### To do
Repeat exactly what appears from the opening line of the listing to the line with "q.build('scroll', 'green', sc)", inclusive.

************

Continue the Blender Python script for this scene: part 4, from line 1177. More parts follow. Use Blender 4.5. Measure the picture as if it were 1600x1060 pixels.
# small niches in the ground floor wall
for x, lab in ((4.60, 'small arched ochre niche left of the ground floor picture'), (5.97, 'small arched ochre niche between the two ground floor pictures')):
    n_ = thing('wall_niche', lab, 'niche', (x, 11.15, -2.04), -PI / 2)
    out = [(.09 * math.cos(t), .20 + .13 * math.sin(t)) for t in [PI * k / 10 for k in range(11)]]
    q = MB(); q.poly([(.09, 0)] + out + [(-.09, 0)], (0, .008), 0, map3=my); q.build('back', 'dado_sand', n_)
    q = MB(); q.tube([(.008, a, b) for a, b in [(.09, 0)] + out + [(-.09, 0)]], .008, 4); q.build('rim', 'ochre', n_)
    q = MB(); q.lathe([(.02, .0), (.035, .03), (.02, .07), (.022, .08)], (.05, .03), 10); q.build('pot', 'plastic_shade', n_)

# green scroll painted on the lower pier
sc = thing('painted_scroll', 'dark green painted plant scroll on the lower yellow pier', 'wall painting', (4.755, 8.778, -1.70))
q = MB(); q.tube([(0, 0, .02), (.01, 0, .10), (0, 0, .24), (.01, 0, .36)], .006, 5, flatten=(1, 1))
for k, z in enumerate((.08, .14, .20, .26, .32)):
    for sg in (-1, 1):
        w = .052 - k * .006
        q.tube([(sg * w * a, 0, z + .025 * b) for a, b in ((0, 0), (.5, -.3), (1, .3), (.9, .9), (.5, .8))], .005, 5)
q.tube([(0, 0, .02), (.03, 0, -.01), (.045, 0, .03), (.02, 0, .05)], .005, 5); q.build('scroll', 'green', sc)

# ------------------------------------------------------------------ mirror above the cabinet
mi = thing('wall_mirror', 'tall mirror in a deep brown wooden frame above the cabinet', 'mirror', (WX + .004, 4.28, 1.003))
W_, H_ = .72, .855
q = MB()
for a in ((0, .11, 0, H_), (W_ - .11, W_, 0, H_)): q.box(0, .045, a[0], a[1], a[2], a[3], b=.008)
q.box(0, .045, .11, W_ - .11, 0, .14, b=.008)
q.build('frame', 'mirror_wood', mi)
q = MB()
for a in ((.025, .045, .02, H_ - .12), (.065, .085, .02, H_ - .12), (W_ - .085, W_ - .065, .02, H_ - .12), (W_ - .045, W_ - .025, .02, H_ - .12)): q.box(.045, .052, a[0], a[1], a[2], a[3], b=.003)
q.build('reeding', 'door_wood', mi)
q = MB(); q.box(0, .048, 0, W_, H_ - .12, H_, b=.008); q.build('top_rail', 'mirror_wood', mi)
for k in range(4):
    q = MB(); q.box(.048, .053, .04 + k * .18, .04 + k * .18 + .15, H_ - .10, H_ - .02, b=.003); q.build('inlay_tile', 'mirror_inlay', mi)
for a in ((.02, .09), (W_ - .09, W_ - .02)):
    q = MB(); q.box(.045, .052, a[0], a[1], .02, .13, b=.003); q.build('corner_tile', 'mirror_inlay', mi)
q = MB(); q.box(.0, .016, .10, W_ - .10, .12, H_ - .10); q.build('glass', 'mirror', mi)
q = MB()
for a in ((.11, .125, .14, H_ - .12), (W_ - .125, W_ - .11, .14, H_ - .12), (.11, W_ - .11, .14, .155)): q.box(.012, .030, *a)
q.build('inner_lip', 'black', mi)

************

### Complete response
Continue the Blender Python script for this scene: part 4, from line 1177. More parts follow. Use Blender 4.5. Measure the picture as if it were 1600x1060 pixels.
# small niches in the ground floor wall
for x, lab in ((4.60, 'small arched ochre niche left of the ground floor picture'), (5.97, 'small arched ochre niche between the two ground floor pictures')):
    n_ = thing('wall_niche', lab, 'niche', (x, 11.15, -2.04), -PI / 2)
    out = [(.09 * math.cos(t), .20 + .13 * math.sin(t)) for t in [PI * k / 10 for k in range(11)]]
    q = MB(); q.poly([(.09, 0)] + out + [(-.09, 0)], (0, .008), 0, map3=my); q.build('back', 'dado_sand', n_)
    q = MB(); q.tube([(.008, a, b) for a, b in [(.09, 0)] + out + [(-.09, 0)]], .008, 4); q.build('rim', 'ochre', n_)
    q = MB(); q.lathe([(.02, .0), (.035, .03), (.02, .07), (.022, .08)], (.05, .03), 10); q.build('pot', 'plastic_shade', n_)

# green scroll painted on the lower pier
sc = thing('painted_scroll', 'dark green painted plant scroll on the lower yellow pier', 'wall painting', (4.755, 8.778, -1.70))
q = MB(); q.tube([(0, 0, .02), (.01, 0, .10), (0, 0, .24), (.01, 0, .36)], .006, 5, flatten=(1, 1))
for k, z in enumerate((.08, .14, .20, .26, .32)):
    for sg in (-1, 1):
        w = .052 - k * .006
        q.tube([(sg * w * a, 0, z + .025 * b) for a, b in ((0, 0), (.5, -.3), (1, .3), (.9, .9), (.5, .8))], .005, 5)
q.tube([(0, 0, .02), (.03, 0, -.01), (.045, 0, .03), (.02, 0, .05)], .005, 5); q.build('scroll', 'green', sc)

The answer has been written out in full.